Exactly retype the lines of the material from its first line to the line with "from mathutils import Vector, Matrix", including both.

:::

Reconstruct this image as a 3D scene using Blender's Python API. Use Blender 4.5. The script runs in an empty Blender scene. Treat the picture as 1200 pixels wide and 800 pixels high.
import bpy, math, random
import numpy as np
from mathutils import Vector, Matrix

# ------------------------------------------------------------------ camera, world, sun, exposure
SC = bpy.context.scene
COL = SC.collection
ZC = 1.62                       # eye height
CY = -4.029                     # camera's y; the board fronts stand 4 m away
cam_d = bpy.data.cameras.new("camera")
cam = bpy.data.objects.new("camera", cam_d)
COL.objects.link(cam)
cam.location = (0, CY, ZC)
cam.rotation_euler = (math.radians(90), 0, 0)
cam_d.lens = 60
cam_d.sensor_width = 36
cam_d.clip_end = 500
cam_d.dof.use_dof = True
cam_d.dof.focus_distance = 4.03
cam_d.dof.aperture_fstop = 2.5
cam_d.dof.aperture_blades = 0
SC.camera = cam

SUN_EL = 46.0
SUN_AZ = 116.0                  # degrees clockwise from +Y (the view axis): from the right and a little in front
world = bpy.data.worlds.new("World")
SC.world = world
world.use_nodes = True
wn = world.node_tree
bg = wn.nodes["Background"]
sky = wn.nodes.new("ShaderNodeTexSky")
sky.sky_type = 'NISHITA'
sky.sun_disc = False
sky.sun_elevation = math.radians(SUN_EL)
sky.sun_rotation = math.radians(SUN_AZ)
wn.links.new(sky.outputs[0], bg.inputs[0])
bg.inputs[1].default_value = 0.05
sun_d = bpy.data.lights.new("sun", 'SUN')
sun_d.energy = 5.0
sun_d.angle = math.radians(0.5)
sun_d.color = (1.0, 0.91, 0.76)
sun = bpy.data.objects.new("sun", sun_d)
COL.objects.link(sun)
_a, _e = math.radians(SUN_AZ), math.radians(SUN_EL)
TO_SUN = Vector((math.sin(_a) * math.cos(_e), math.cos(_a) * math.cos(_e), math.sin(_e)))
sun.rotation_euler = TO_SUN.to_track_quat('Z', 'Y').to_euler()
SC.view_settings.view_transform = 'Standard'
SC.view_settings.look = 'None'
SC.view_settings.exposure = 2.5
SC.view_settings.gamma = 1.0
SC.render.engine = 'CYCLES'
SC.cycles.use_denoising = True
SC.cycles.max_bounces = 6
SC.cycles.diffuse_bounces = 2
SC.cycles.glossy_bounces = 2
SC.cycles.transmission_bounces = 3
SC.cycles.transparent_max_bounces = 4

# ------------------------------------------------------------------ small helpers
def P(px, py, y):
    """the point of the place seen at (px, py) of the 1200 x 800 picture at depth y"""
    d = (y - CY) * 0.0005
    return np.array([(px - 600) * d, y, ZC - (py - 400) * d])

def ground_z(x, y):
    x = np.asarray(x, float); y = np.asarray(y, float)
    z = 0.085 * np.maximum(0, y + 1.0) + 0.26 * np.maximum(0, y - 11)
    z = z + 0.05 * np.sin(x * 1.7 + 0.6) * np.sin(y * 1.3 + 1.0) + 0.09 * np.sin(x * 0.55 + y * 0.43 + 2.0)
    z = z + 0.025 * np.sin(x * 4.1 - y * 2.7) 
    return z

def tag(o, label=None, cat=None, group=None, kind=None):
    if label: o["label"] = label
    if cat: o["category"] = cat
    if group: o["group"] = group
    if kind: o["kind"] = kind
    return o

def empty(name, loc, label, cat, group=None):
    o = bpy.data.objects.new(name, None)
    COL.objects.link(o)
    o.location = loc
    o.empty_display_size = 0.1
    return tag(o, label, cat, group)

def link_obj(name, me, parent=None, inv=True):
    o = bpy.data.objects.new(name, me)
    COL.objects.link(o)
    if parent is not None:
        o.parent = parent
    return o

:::

RESULT FOR THIS EXERCISE >>
Reconstruct this image as a 3D scene using Blender's Python API. Use Blender 4.5. The script runs in an empty Blender scene. Treat the picture as 1200 pixels wide and 800 pixels high.
import bpy, math, random
import numpy as np
from mathutils import Vector, Matrix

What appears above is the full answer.